Readings: Sections 6.5, 6.7, 6.8, Chapter 5

1.  Use the prime implicant table method to determine the minimal sums 
    for functions f1, f2,and f3 in Problem 6.13 (a).  You can use the 
    MOPIs that you found in Homework 2 directly.  

2.  For Problem 6.17 

	(i)  Use any method to determine the MOPIs for the multiple 
	output circuit.
    	(ii) Use the prime implicant table method to determine minimal 
	sums for the functions f1, f2, and f3.  

3.  Problem 5.6 (a) and (d)

4.  Problem 5.7 (e) and (f)

5.  Problem 5.9

6.  Determine weights aw, ax, ay, az and threshold T for a threshold gate 
    realization of f(w,x,y,z) = w(x + yz).  If you believe that such a 
    realization does not exist, explain why.

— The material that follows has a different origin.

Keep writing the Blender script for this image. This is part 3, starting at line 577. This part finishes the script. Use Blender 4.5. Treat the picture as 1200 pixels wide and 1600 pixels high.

7.  Show that f(w,x,y) = (x' + y')(x + yw) is not a threshold function.
    (Hint:  there two different ways to arrive at this conclusion: one 
    method would show that suitable weights and threshold do not exist, 
    and the other method would make use of the observation that all 
    threshold functions are unate.  Try to develop your answer using
    both methods, but you only need to present one method in your solution)